> _TASK TO COMPLETE_: Below is a listing. Gather each line of it that contains "pixels".

> _DATA EXTRACT_:
________________________

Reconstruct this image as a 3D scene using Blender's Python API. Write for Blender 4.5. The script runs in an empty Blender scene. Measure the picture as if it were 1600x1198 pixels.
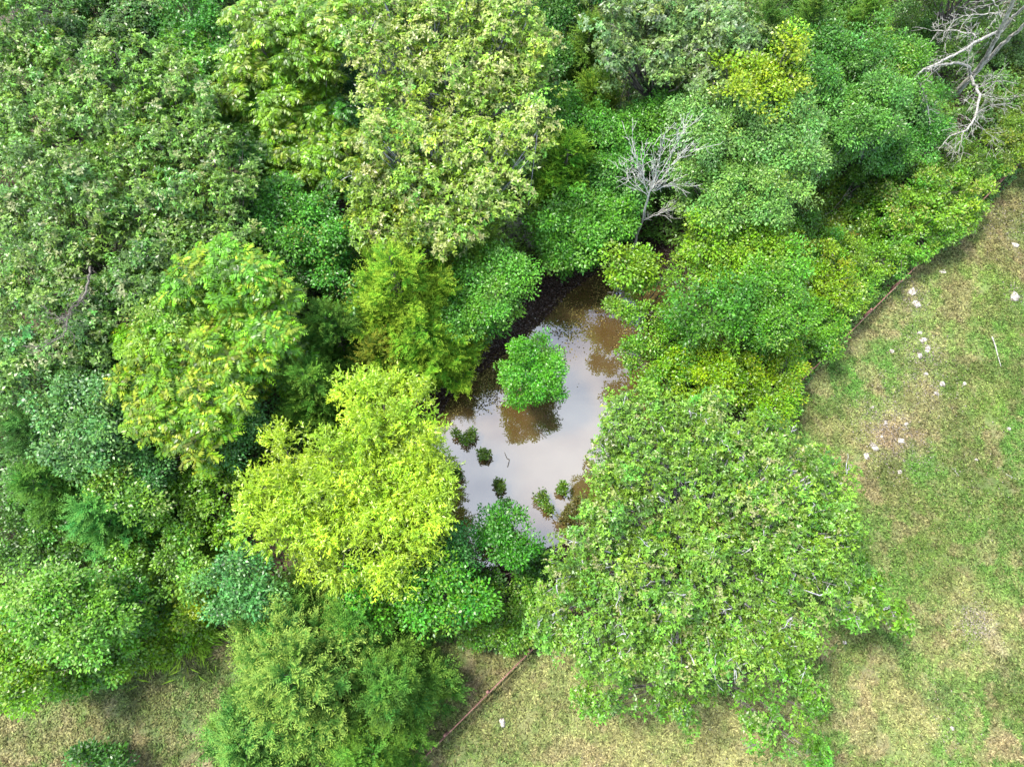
import bpy, math
import numpy as np

# ------------------------------------------------------------------ camera, sky, sun, exposure
SC = bpy.context.scene
COL = SC.collection
H = 36.0                      # flying height of the camera (m)
TILT = math.radians(20)
F = 1600 * 24 / 36.0          # focal length in photo pixels

cam_d = bpy.data.cameras.new('camera')
cam_d.lens = 24; cam_d.sensor_width = 36
cam_d.clip_start = 0.5; cam_d.clip_end = 3000
cam = bpy.data.objects.new('camera', cam_d); COL.objects.link(cam)
cam.location = (0, 0, H); cam.rotation_euler = (TILT, 0, 0)
SC.camera = cam

SUN_EL, SUN_AZ = math.radians(63), math.radians(-70)     # azimuth from north (+y), negative = west
world = bpy.data.worlds.new('World'); SC.world = world; world.use_nodes = True
nt = world.node_tree; nt.nodes.clear()
def N(tree, kind, **kw):
    n = tree.nodes.new(kind)
    for k, v in kw.items(): setattr(n, k, v)
    return n
w_out = N(nt, 'ShaderNodeOutputWorld'); w_bg = N(nt, 'ShaderNodeBackground')
w_sky = N(nt, 'ShaderNodeTexSky', sky_type='NISHITA', sun_disc=False)
w_sky.sun_elevation = SUN_EL; w_sky.sun_rotation = SUN_AZ
w_sky.air_density = 1.0; w_sky.dust_density = 1.0
w_tc = N(nt, 'ShaderNodeTexCoord')
w_map = N(nt, 'ShaderNodeMapping'); w_map.inputs['Location'].default_value = (0.35, 0.1, 0.0)
w_no = N(nt, 'ShaderNodeTexNoise'); w_no.inputs['Scale'].default_value = 3.6
w_no.inputs['Detail'].default_value = 5; w_no.inputs['Roughness'].default_value = 0.5
w_no.inputs['Distortion'].default_value = 0.4
w_rp = N(nt, 'ShaderNodeValToRGB')
w_rp.color_ramp.elements[0].position = 0.40; w_rp.color_ramp.elements[0].color = (0.12, 0.12, 0.12, 1)
w_rp.color_ramp.elements[1].position = 0.66; w_rp.color_ramp.elements[1].color = (1, 1, 1, 1)
w_mix = N(nt, 'ShaderNodeMixRGB'); w_mix.inputs[2].default_value = (7.0, 7.5, 8.3, 1)
nt.links.new(w_tc.outputs['Generated'], w_map.inputs[0]); nt.links.new(w_map.outputs[0], w_no.inputs['Vector'])
w_d = N(nt, 'ShaderNodeVectorMath', operation='DISTANCE'); w_d.inputs[1].default_value = (0.045, 0.21, 0.975)
w_fall = N(nt, 'ShaderNodeMapRange'); w_fall.interpolation_type = 'SMOOTHSTEP'
w_fall.inputs['From Min'].default_value = 0.30; w_fall.inputs['From Max'].default_value = 0.04
w_fall.inputs['To Min'].default_value = -0.07; w_fall.inputs['To Max'].default_value = 0.16
w_add = N(nt, 'ShaderNodeMath', operation='ADD')
nt.links.new(w_tc.outputs['Generated'], w_d.inputs[0]); nt.links.new(w_d.outputs['Value'], w_fall.inputs['Value'])
nt.links.new(w_no.outputs['Fac'], w_add.inputs[0]); nt.links.new(w_fall.outputs[0], w_add.inputs[1])
nt.links.new(w_add.outputs[0], w_rp.inputs[0]); nt.links.new(w_rp.outputs[0], w_mix.inputs[0])
nt.links.new(w_sky.outputs[0], w_mix.inputs[1]); nt.links.new(w_mix.outputs[0], w_bg.inputs[0])
nt.links.new(w_bg.outputs[0], w_out.inputs[0])
w_bg.inputs[1].default_value = 0.15

sun_d = bpy.data.lights.new('sun', 'SUN'); sun_d.energy = 2.75; sun_d.angle = math.radians(10.0)
sun_d.color = (1.0, 0.95, 0.86)
sun = bpy.data.objects.new('sun', sun_d); COL.objects.link(sun)
sun.location = (0, 0, 60)
sun.rotation_euler = (math.pi/2 - SUN_EL, 0, math.pi - SUN_AZ)

vs = SC.view_settings
vs.view_transform = 'Standard'; vs.look = 'None'; vs.exposure = 1.68; vs.gamma = 1.0
SC.cycles.max_bounces = 7; SC.cycles.diffuse_bounces = 3; SC.cycles.glossy_bounces = 3
SC.cycles.transmission_bounces = 4; SC.cycles.transparent_max_bounces = 4

# ------------------------------------------------------------------ helpers
ct, st = math.cos(TILT), math.sin(TILT)
def px(u, v, z):
    "point at height z seen at photo pixel (u, v)"
    cx, cy = (u - 800) / F, (599 - v) / F
    dx, dy, dz = cx, cy * ct + st, cy * st - ct
    s = (z - H) / dz
    return np.array([dx * s, dy * s, z])
def mpp(u, v, z):
    cy = (599 - v) / F
    return (z - H) / (cy * st - ct) / F
def topix(P):
    x, y, z = P[:, 0], P[:, 1], P[:, 2] - H
    a = y * ct + z * st; b = -y * st + z * ct
    return np.stack([800 + F * x / (-b), 599 - F * a / (-b)], 1)

def unit(a): return a / np.maximum(np.linalg.norm(a, axis=-1, keepdims=True), 1e-9)
def srgb(c):
    c = np.array(c, float) / 255
    return np.where(c <= .04045, c / 12.92, ((c + .055) / 1.055) ** 2.4)
LF = 0.56                        # sunlit picture colour -> leaf reflectance
def vivid(c, k=1.02):
    c = c * np.array([1.16, 1.0, .58])
    g = c @ np.array([.25, .6, .15]); return (g + (c - g) * k).clip(.004, .9)
def share(c): return srgb(c) * .82 + srgb((122, 186, 80)) * .18
def calm(z): return z if z < 5 else 5 + (z - 5) * .58
def rdir(rng, n):
    return unit(rng.normal(size=(n, 3)))

# value noise on numpy arrays
_ng = np.random.default_rng(5).random((256, 256))
def vnoise(x, y, s, o=0):
    x = x / s + 37.3 * (o + 1); y = y / s + 91.7 * (o + 1)
    xi = np.floor(x).astype(int); yi = np.floor(y).astype(int)
    fx = x - xi; fy = y - yi
    fx = fx * fx * (3 - 2 * fx); fy = fy * fy * (3 - 2 * fy)
    g = lambda a, b: _ng[a % 256, b % 256]
    return (g(xi, yi) * (1 - fx) + g(xi + 1, yi) * fx) * (1 - fy) + (g(xi, yi + 1) * (1 - fx) + g(xi + 1, yi + 1) * fx) * fy
def fbm(x, y, s, o=0, k=4):
    t = 0; a = 1; w = 0
    for i in range(k):
        t = t + a * vnoise(x, y, s / 2 ** i, o + i * 3); w += a; a *= .55
    return t / w

def in_poly(p, poly):
    x, y = p[:, 0], p[:, 1]; c = np.zeros(len(p), bool); n = len(poly)
    for i in range(n):
        x1, y1 = poly[i]; x2, y2 = poly[(i + 1) % n]
        if y1 == y2: continue
        c ^= ((y1 > y) != (y2 > y)) & (x < (x2 - x1) * (y - y1) / (y2 - y1) + x1)
    return c
def poly_dist(p, poly):
    d = np.full(len(p), 1e9); n = len(poly); poly = np.array(poly, float)
    for i in range(n):
        a = poly[i]; b = poly[(i + 1) % n]; ab = b - a
        t = np.clip(((p - a) @ ab) / (ab @ ab), 0, 1)
        d = np.minimum(d, np.linalg.norm(p - (a + t[:, None] * ab), axis=1))
    return np.where(in_poly(p, poly), -d, d)

class Acc:
    "collects quads (with a colour each point) and builds ONE mesh"
    def __init__(s): s.v = []; s.f = []; s.c = []; s.n = 0
    def add(s, v, f, c=None):
        s.f.append(np.asarray(f, np.int64) + s.n); s.v.append(v); s.n += len(v)
        s.c.append(np.ones((len(v), 3)) if c is None else c)
    def build(s, name, mat, parent=None, smooth=False):
        v = np.concatenate(s.v); f = np.concatenate(s.f); c = np.concatenate(s.c)
        o3 = np.zeros(3)
        if parent is not None: o3 = np.array(parent['_o'])
        v = v - o3
        me = bpy.data.meshes.new(name); k = f.shape[1]
        me.vertices.add(len(v)); me.vertices.foreach_set('co', v.astype(np.float32).ravel())
        me.loops.add(f.size); me.loops.foreach_set('vertex_index', f.astype(np.int32).ravel())
        me.polygons.add(len(f)); me.polygons.foreach_set('loop_start', np.arange(0, f.size, k, dtype=np.int32))
        if smooth: me.polygons.foreach_set('use_smooth', np.ones(len(f), bool))
        at = me.color_attributes.new('tint', 'FLOAT_COLOR', 'POINT')
        at.data.foreach_set('color', np.concatenate([c, np.ones((len(c), 1))], 1).astype(np.float32).ravel())
        me.update(calc_edges=True); me.materials.append(mat)
        o = bpy.data.objects.new(name, me); COL.objects.link(o)
        if parent is not None: o.parent = parent
        return o

def root(name, label, cat, loc, group=None):
    o = bpy.data.objects.new(name, None); COL.objects.link(o)
    o.location = loc; o['_o'] = [float(q) for q in loc]; o.empty_display_size = .3
    o['label'] = label; o['category'] = cat
    if group: o['group'] = group
    return o
def tag(o, label, cat, group=None):
    o['label'] = label; o['category'] = cat
    if group: o['group'] = group
    return o

def tubes(acc, P, R, sides=5, col=None):
    "P (n,k,3) polylines, R (n,k) radii"
    P = np.asarray(P, float); R = np.asarray(R, float); n, k, _ = P.shape
    T = unit(np.gradient(P, axis=1))
    ref = np.where(np.abs(T[..., 2:3]) > .9, np.array([1., 0, 0]), np.array([0, 0, 1.]))
    A = unit(np.cross(T, ref)); B = np.cross(T, A)
    an = np.arange(sides) / sides * 2 * math.pi
    V = P[:, :, None] + R[:, :, None, None] * (np.cos(an)[:, None] * A[:, :, None] + np.sin(an)[:, None] * B[:, :, None])
    base = (np.arange(n) * k * sides)[:, None, None]
    i = np.arange(k - 1)[None, :, None] * sides; j = np.arange(sides)[None, None, :]; j2 = (j + 1) % sides
    Q = np.stack([base + i + j, base + i + j2, base + i + sides + j2, base + i + sides + j], -1).reshape(-1, 4)
    acc.add(V.reshape(-1, 3), Q, None if col is None else np.repeat(col, k * sides, 0))

def leaf_quads(acc, P, D, Nn, L, W, C, fold=.12, droop=.15):
    n = len(P); L = np.broadcast_to(L, n)[:, None]; W = np.broadcast_to(W, n)[:, None]
    S = unit(np.cross(D, Nn)); Nn = unit(np.cross(S, D))
    m = P + D * L * .42
    v = np.stack([P, m + S * W / 2 + Nn * W * fold, P + D * L - Nn * L * droop, m - S * W / 2 + Nn * W * fold], 1)
    f = np.arange(n * 4).reshape(n, 4)
    acc.add(v.reshape(-1, 3), f, np.repeat(C, 4, 0))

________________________

> _WRITTEN ANSWER_:
Reconstruct this image as a 3D scene using Blender's Python API. Write for Blender 4.5. The script runs in an empty Blender scene. Measure the picture as if it were 1600x1198 pixels.
F = 1600 * 24 / 36.0          # focal length in photo pixels